The big borrowers
If you're wondering where the epicentre of the global financial crisis might be in 2009, I suggest you look somewhere east of the Danube.
Today's 24.5bn euro ($31bn; £21.8bn) shows that the dire figures coming out of the region are starting to focus minds. But this is just the beginning.
Why are these economies in a particularly painful bind? Well, you knew that big borrower nations like America and the UK were hit first by the credit crunch. As I discussed recently, countries that relied on exporting to the rest of the world are now also being thumped.
The very bad news for the Central and Eastern European economies is that over the past few years they've been big borrowers and big exporters. Now they're suffering the worst of both.
You might think that "horrendous" is a rather emotive term for an economist. But it's the only word that comes to mind when you look at the figures. Until very recently, exports accounted for 80-90% of GDP in the Czech Republic, Hungary and Slovakia.
Meanwhile, US and British borrowing in the lead-up to this crisis was chicken feed compared to what these countries were hoovering up, relative to the size of their economies.
I've brought together the most striking figures in a chart (see below).These are the IMF's figures for net capital inflows in 2007 as a share of GDP.
I must confess that I was astonished to see that Bulgaria sucked in flows worth nearly 40% of GDP in 2007. America wasn't the only place where you had very risky imbalances hiding in plain sight. Trust me, there are plenty more where that came from, and I'm leaving out the likes of Tajikistan and Ukraine - they're a subject for another day.
As Graham Turner of GFC Economics points out, these inflows are far larger than anything seen in the lead-up to the Asian financial crisis of 1997-8. Thailand had net inflows of just under 11% of GDP in 1996, the year before its currency peg collapsed and investors in emerging markets started running for the door.
European governments last week called for a doubling of the IMF's lending resources to £500bn, in the hope that a lot of that money might find its way to the likes of Romania and Bulgaria.
But there's no getting around the fact that many of the economies in trouble are in the European Union. This Sunday's special European summit in Brussels will be an opportunity for the likes of Germany and France to declare their solidarity with the East.
So far, solidarity has been in fairly short supply. Czech officials were understandably outraged earlier this month by the French President Nicolas Sarkozy unveiling support for French car makers which was dependent on keeping French plants open - and appearing to suggest they close their Czech plants down instead. Not a lot of fraternité there.

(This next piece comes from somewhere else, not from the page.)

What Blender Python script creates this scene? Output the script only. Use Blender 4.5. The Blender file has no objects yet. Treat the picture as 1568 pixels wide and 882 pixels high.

Though all have been under pressure in the foreign exchange markets, not every country is in the same straits.
Poland and the Czech Republic, while poorly, are in better shape than most of their neighbours. Slovakia and Slovenia also face a hard slog, but at least they are in the euro.
They don't have the problems of Romania or Hungary - where a large chunk of the population, incredibly, now has mortgages denominated in Swiss francs. (I guess it seemed like a good idea at the time, much as 125% mortgages seemed to make sense in Britain in early 2007.)
The situation for the Baltic economies is dire, too (sorry, it's a long list). A few weeks ago Latvia officially became the first country in this crisis to have seen a 10% drop in GDP.
The Baltics are all pegged to the euro. Some say they should go ahead and join - which would at least give them the benefit of lower rates and stop the one-way bet to the speculators who think the pegs will break.
Riding out the storm inside the eurozone is no quick fix. Ask Spain. But if you're on the edge of a full-blown current account crisis from the drying up of capital flows, being outside the euro won't be comfortable either.
Whichever way they go, many of these countries are going to need support from EU and other multilateral institutions but also, probably, individual countries (several of whom, like Austria, have discovered their banks have a lot vested in the East).
Eurozone economies may have to rely on that kind of bilateral help: the Maastricht Treaty explicitly forbids bailouts among euro members.
For EU members that are outside the euro, there are some funds available: the pool of available European Community assistance was doubled to 25bn euro ($31.6bn; £22.3bn) recently when the EU joined an IMF support package for Hungary and Latvia. But that's pretty small change compared to the scale of the problem. Knee-deep in bank bailouts, Western European governments will hardly relish the job of explaining to voters why they should bail out profligate East Europeans as well. But they didn't want to bail out the banks either.